Halting Rwanda-Style Tragedies

In Africa, US envoy urged peaceful solutions to conflicts. INTERVIEW

WHEN she traveled to Burundi recently, Madeleine Albright was armed with a warning and the good advice that will be needed to keep that Central African nation from sliding into chaos.

''In Burundi, you describe what's happened in other African nations where civil wars are being fought, and you say, 'I've seen your future,' '' the US ambassador to the United Nations says she told government and rebel leaders. ''You have a choice to make if you don't want to go down the road of a 20-year civil war.''

Ethnic fighting has brought Burundi to the brink of the kind of ''cataclysmic violence'' that has devastated three other African nations - Liberia, Angola, and Rwanda - where as many as 1 million people have perished over the past five years.

Following a recent week-long visit to all four nations to urge reconciliation and to jump-start peace efforts, Ms. Albright points to a common denominator: All four conflicts are struggles for personal power among extremists ''who have no stake in order but rather in chaos.''

The international community has been reluctant to wade into Africa's domestic problems. But the UN envoy says that for humanitarian, strategic, and economic reasons, the United States has a role to play in ending Africa's lethal ethnic and civil wars.

''That's not to say we have to do it all, and we can't do it everywhere,'' Albright said in an interview after her return last week. ''But we do have to do something. Our responsibility should be commensurate with our interests.''

The four African nations are at different stages of conflict. In Rwanda, where fighting between ethnic Tutsis and Hutus two years ago claimed at least a half million lives, ''the worst appears to be over,'' Albright says. The task now is to make peace with the past, which includes bringing the main perpetrators of the genocide to justice before an international war-crimes tribunal. ''They have to deal with the horror of what they did before they can move on,'' Albright says.

In Angola, a civil war that became a proxy war between the US and the Soviet Union during the cold war is winding down after two decades. ''I have a sense that the Angolans are tired of war and ready to move on.
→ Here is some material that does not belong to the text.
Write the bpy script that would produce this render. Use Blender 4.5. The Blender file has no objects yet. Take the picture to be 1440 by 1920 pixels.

That's very encouraging,'' she says.

After several false starts, the two sides have agreed to back a 1994 peace agreement under which antigovernment rebels are to be given the choice of joining the Angolan Army or disbanding. After meeting with Albright last week, the leader of the rebel forces, Jonas Savimbi, agreed to send more than 16,000 guerrilla fighters to a UN assembly camp where they will be disarmed.

Unless both sides comply with the peace accord, Albright warned, the UN will revisit the issue of extending the stay of a 6,500-member Angola peacekeeping mission.
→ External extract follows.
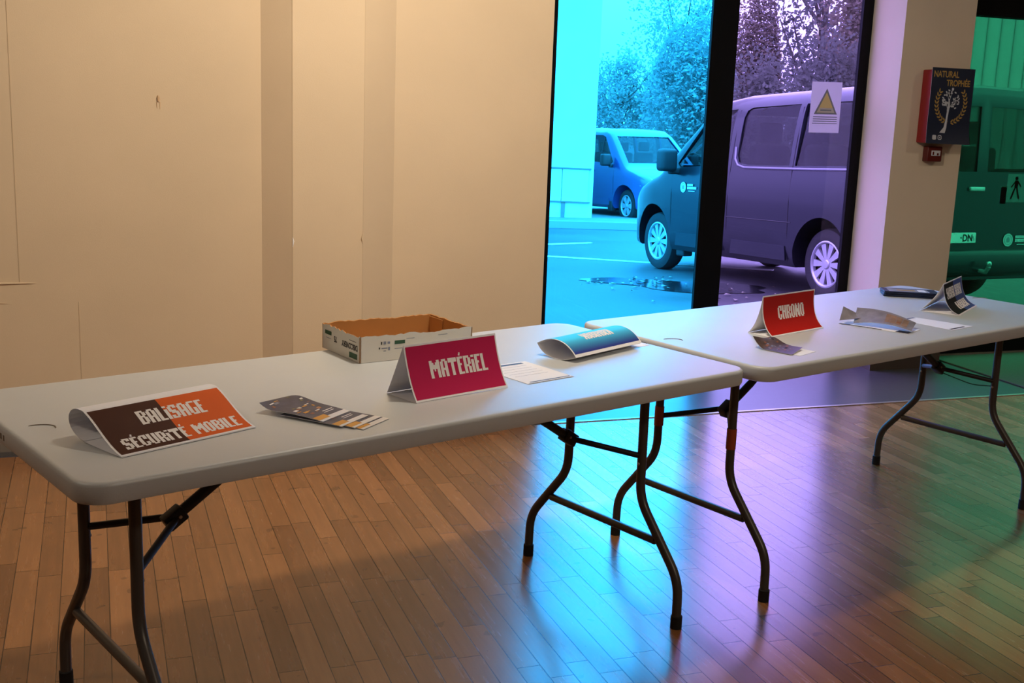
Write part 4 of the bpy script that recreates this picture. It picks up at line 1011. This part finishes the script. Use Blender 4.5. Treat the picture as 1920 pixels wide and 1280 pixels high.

''It's very fragile in Angola, but it's almost there,'' the American envoy says.

In Liberia, a 1995 peace accord designed to end a five-year civil war that has left 150,000 dead is more fragile. ''Liberia has hit rock bottom, but the leaders don't know that yet,'' Albright says.

The accord calls for the disarmament and disbanding of warring militias, one of which clashed with UN-backed African peacekeepers on the eve of Albright's visit. During a visit with the country's six-man ruling council, she warned that the nation must not ''slide into the abyss of a devastating civil war again.''

In Burundi, two years of ethnic fighting threatens to devolve into full-scale civil war and genocide. ''Burundi is teetering on the edge of national suicide,'' Albright says. So far the government has resisted preventive measures suggested by UN Secretary-General Boutros Boutros-Ghali, including setting up an international rapid-reaction force.

''They see his recommendations as interference rather than as assistance,'' Albright says. She says she warned Burundis not to fall into ''a hopeless abyss of violence'' and persuaded the government to step up security for relief operations, which have been suspended for safety reasons.

''What I found interesting,'' Albright says, ''is that all the leaders [in the four countries] figured out some way to blame someone else for what's going on. My message is that it is your responsibility.''

The international community can help by providing programs that will induce militias to lay down arms, she says. One program would train ex-soldiers to rebuild war-damaged homes. ''You have to show what the rewards of disarming are,'' Albright says. ''To the extent that the international community can persuade these countries to learn from each other that a political solution is always better than a military solution, then we will have accomplished something,'' she says.